● **Problem**:
Output the first line of the listing and each line after it, up to and including the line that contains "PI = math.pi", exactly as written, minus the pictures.

* begin Information shown *

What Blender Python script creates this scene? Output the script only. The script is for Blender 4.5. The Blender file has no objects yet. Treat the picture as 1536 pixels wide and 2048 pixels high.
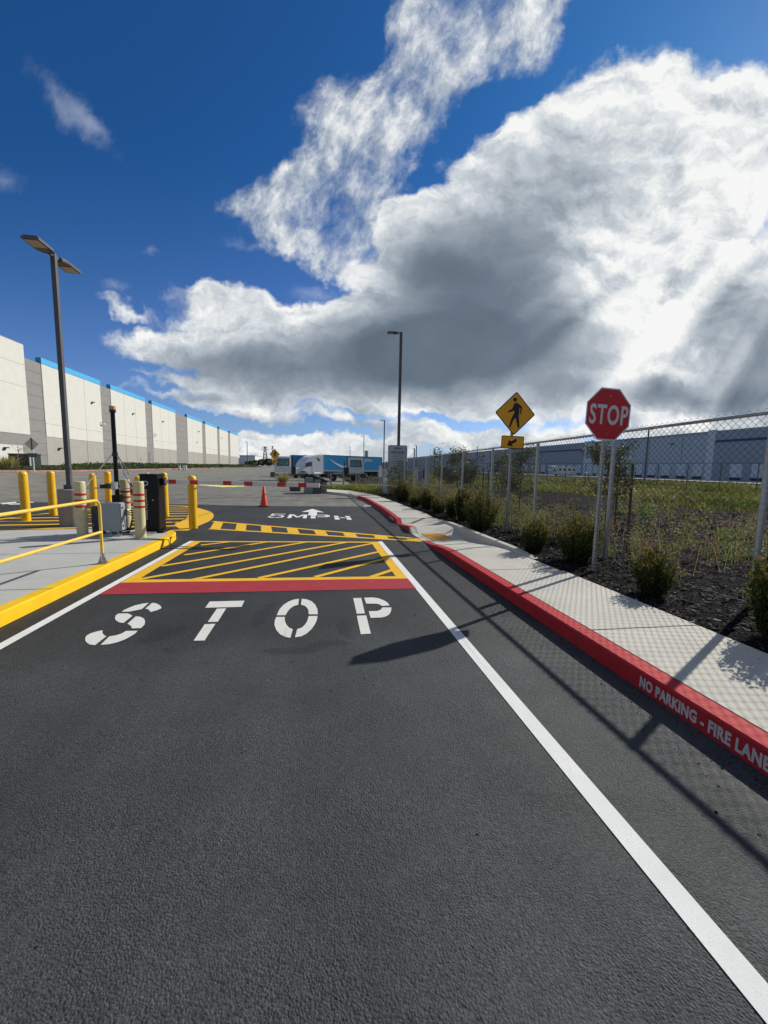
import bpy, math, random
import numpy as np
from mathutils import Vector, Matrix
random.seed(7)
rng = np.random.default_rng(7)
scn = bpy.context.scene
COL = scn.collection
PI = math.pi

# ------------------------------------------------------------------ camera
F, EYE, GR = 800.0, 1.6, 0.0125
def _frame():
    hy, ro = 931.5, 0.018
    p1 = np.array([0-768, hy+ro*(0-648)-1024, F]); p2 = np.array([1536-768, hy+ro*(1536-648)-1024, F])
    up = np.cross(p1, p2); up /= np.linalg.norm(up)
    if up[1] > 0: up = -up
    v = np.array([638-768, hy+ro*(638-648)-1024, F])
    y = v-up*v.dot(up); y /= np.linalg.norm(y)
    return np.stack([np.cross(y, up), y, up])
R = _frame()
def pz(y): return -GR*min(max(y, -10), 45)
def G(px, py, h=0.0):
    """point where the survey ray meets the pavement plane raised by h"""
    d = R@np.array([px-768, py-1024, F])
    t = (EYE-h)/(-d[2]-GR*d[1]); p = d*t
    if t < 0 or p[1] > 45:
        t = (EYE-h+GR*45)/(-d[2]); p = d*t
    return float(p[0]), float(p[1])
def A(px, py, Y):
    d = R@np.array([px-768, py-1024, F]); t = Y/d[1]
    return float(d[0]*t), float(d[2]*t+EYE)
def AX(px, py, X):
    d = R@np.array([px-768, py-1024, F]); t = X/d[0]
    return float(d[1]*t), float(d[2]*t+EYE)
cam = bpy.data.cameras.new('camera'); co = bpy.data.objects.new('camera', cam); COL.objects.link(co)
cam.sensor_fit = 'HORIZONTAL'; cam.sensor_width = 36; cam.lens = 36*F/1536
cam.clip_start = 0.05; cam.clip_end = 6000
M = Matrix.Identity(4)
for i in range(3):
    M[i][0] = R[i, 0]; M[i][1] = -R[i, 1]; M[i][2] = -R[i, 2]
M[2][3] = EYE
co.matrix_world = M
scn.camera = co
scn.render.resolution_x, scn.render.resolution_y = 768, 1024
scn.view_settings.view_transform = 'Standard'; scn.view_settings.look = 'None'
scn.view_settings.gamma = 1; scn.view_settings.exposure = 0
scn.render.film_transparent = False

# ------------------------------------------------------------------ sun and sky
SUN = Vector((3.27, 1.9, 2.45)).normalized()
sl = bpy.data.lights.new('sun', 'SUN'); sl.energy = 4.9; sl.angle = math.radians(0.45); sl.color = (1.0, 0.95, 0.86)
so = bpy.data.objects.new('sun', sl); COL.objects.link(so)
so.rotation_euler = SUN.to_track_quat('Z', 'Y').to_euler()

W = bpy.data.worlds.new('World'); scn.world = W; W.use_nodes = True
nt = W.node_tree; nt.nodes.clear()
def N(t, **k):
    n = nt.nodes.new(t)
    for a, b in k.items(): setattr(n, a, b)
    return n
def L(a, b): nt.links.new(a, b)
def setin(s, v):
    if hasattr(v, 'is_linked') or isinstance(v, bpy.types.NodeSocket): L(v, s)
    else: s.default_value = v
def MA(op, a, b=None, c=None, clamp=False):
    n = N('ShaderNodeMath', operation=op, use_clamp=clamp)
    for i, v in enumerate((a, b, c)):
        if v is not None: setin(n.inputs[i], v)
    return n.outputs[0]
def VM(op, a, b=None, out=0):
    n = N('ShaderNodeVectorMath', operation=op)
    setin(n.inputs[0], a)
    if b is not None: setin(n.inputs[1], b)
    return n.outputs[out]
def VS(a, s):
    n = N('ShaderNodeVectorMath', operation='SCALE'); setin(n.inputs[0], a); setin(n.inputs[3], s); return n.outputs[0]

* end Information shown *

● **Task result**:
What Blender Python script creates this scene? Output the script only. The script is for Blender 4.5. The Blender file has no objects yet. Treat the picture as 1536 pixels wide and 2048 pixels high.
import bpy, math, random
import numpy as np
from mathutils import Vector, Matrix
random.seed(7)
rng = np.random.default_rng(7)
scn = bpy.context.scene
COL = scn.collection
PI = math.pi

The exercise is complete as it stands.